# start of Provided data

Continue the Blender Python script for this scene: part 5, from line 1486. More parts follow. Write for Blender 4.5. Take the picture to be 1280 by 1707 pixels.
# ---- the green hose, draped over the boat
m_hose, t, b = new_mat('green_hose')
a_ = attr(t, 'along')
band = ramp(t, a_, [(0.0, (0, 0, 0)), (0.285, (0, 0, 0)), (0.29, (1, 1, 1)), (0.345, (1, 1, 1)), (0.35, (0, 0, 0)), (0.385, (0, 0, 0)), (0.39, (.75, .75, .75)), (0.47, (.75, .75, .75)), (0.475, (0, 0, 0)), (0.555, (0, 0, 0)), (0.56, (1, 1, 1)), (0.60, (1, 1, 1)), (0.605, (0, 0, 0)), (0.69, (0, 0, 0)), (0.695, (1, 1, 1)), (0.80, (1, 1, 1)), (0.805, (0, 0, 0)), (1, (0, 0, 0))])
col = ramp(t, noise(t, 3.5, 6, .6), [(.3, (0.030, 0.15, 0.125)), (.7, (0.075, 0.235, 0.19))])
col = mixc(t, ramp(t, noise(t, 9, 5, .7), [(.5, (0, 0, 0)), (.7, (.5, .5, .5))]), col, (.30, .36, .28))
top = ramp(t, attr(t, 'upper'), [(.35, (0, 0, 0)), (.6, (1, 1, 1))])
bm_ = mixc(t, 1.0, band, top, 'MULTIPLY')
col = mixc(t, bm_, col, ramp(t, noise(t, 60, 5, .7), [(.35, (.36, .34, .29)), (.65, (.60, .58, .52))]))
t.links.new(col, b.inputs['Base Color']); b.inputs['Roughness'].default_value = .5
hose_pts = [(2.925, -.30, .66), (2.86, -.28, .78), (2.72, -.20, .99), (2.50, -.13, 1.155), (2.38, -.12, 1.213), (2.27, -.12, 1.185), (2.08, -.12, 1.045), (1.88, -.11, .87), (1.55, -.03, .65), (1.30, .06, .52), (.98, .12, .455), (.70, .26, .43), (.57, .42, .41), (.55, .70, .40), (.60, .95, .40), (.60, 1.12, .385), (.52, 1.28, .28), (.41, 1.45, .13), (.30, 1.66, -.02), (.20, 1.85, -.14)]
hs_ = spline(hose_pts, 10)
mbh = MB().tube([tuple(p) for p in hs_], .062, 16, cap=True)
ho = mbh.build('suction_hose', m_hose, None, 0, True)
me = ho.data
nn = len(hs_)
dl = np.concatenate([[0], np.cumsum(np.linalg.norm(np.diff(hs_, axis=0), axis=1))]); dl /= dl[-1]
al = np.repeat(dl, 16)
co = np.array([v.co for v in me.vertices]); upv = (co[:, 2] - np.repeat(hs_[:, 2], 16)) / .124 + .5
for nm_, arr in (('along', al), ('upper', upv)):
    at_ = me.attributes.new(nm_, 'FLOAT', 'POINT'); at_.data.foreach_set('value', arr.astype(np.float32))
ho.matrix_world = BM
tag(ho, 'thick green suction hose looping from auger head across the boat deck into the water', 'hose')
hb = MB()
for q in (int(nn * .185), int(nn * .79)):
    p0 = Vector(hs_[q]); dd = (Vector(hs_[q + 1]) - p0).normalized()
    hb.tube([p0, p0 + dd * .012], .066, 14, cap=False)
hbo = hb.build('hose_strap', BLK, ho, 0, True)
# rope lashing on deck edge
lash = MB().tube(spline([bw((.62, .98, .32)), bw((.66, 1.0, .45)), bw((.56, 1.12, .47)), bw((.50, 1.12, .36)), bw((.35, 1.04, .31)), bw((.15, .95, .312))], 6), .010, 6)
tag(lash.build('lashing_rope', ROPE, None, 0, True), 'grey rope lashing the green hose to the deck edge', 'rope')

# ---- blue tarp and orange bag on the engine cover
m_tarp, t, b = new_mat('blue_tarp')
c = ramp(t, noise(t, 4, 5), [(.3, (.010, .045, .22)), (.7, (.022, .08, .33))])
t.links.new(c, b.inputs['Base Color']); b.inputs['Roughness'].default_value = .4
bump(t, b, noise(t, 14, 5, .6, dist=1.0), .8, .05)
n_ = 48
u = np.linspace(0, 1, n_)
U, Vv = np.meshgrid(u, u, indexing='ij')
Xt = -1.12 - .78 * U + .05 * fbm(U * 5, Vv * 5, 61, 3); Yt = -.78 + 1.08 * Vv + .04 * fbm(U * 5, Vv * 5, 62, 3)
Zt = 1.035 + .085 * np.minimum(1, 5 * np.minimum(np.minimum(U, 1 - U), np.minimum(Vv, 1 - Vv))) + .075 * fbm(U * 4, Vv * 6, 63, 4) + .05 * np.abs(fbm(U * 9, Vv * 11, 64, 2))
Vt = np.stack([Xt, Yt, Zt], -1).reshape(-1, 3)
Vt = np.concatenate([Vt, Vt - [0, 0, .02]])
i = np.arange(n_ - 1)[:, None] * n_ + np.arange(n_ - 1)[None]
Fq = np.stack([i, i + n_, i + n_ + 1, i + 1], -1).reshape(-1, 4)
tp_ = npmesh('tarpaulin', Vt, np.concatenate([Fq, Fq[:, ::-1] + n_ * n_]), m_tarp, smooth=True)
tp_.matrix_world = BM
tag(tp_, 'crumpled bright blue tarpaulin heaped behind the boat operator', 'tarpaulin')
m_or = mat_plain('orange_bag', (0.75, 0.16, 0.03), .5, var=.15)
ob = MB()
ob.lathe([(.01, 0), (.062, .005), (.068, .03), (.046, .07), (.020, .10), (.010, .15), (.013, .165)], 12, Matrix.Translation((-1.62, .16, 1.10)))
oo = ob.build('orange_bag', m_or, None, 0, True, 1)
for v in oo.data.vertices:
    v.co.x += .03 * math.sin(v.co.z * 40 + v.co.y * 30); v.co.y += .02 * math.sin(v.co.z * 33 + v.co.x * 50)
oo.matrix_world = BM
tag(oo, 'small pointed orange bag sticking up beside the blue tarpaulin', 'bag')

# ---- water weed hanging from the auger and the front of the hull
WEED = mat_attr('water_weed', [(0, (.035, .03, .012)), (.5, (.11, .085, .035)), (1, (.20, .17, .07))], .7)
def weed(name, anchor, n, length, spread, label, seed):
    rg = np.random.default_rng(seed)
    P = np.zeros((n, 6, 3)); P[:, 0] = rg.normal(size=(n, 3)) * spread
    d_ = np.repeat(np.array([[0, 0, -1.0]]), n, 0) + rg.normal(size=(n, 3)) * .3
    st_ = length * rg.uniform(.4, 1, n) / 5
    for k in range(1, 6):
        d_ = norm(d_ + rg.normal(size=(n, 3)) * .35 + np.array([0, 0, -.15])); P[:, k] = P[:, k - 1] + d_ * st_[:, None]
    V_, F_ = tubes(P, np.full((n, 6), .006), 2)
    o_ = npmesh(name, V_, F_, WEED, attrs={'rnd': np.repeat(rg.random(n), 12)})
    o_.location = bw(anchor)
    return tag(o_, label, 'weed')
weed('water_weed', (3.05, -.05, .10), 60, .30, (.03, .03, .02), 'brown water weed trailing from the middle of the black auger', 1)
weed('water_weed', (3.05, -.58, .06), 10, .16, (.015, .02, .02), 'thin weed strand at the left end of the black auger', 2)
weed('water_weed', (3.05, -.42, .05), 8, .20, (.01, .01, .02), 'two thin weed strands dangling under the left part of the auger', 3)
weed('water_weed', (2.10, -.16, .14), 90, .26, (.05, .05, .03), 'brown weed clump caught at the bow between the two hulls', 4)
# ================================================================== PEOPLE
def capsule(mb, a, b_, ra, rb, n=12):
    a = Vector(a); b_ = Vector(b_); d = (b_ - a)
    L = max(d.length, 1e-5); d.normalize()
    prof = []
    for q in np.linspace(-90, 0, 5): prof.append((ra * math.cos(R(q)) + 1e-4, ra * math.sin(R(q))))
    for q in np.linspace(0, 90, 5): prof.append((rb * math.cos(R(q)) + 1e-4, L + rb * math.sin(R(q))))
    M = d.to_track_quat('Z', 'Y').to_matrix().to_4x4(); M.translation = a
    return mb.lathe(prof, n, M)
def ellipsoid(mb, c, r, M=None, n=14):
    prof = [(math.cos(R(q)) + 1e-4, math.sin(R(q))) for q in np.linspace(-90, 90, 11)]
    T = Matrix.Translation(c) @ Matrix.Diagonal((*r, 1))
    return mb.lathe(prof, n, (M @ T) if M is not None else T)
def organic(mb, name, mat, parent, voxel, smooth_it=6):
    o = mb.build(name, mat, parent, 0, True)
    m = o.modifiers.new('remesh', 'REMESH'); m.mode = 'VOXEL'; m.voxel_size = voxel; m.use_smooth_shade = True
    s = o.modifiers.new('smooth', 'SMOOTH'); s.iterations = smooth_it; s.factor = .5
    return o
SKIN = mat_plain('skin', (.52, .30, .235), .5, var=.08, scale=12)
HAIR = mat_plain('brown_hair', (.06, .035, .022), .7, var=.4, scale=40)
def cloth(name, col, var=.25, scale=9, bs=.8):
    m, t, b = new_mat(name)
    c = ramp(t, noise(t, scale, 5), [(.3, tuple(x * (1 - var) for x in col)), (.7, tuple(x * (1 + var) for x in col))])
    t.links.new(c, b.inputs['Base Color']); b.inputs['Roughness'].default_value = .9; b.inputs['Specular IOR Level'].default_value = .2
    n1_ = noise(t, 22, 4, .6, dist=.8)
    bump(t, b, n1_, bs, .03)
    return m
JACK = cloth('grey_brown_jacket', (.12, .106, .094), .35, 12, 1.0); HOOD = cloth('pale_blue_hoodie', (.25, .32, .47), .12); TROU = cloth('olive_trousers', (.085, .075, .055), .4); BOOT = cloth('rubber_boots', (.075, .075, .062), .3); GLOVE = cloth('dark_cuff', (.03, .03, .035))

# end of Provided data

- **What is asked**
Find the word "from" in the data and copy out each line where it turns up.

- **Answer in full**
Continue the Blender Python script for this scene: part 5, from line 1486. More parts follow. Write for Blender 4.5. Take the picture to be 1280 by 1707 pixels.
tag(ho, 'thick green suction hose looping from auger head across the boat deck into the water', 'hose')
# ---- water weed hanging from the auger and the front of the hull
weed('water_weed', (3.05, -.05, .10), 60, .30, (.03, .03, .02), 'brown water weed trailing from the middle of the black auger', 1)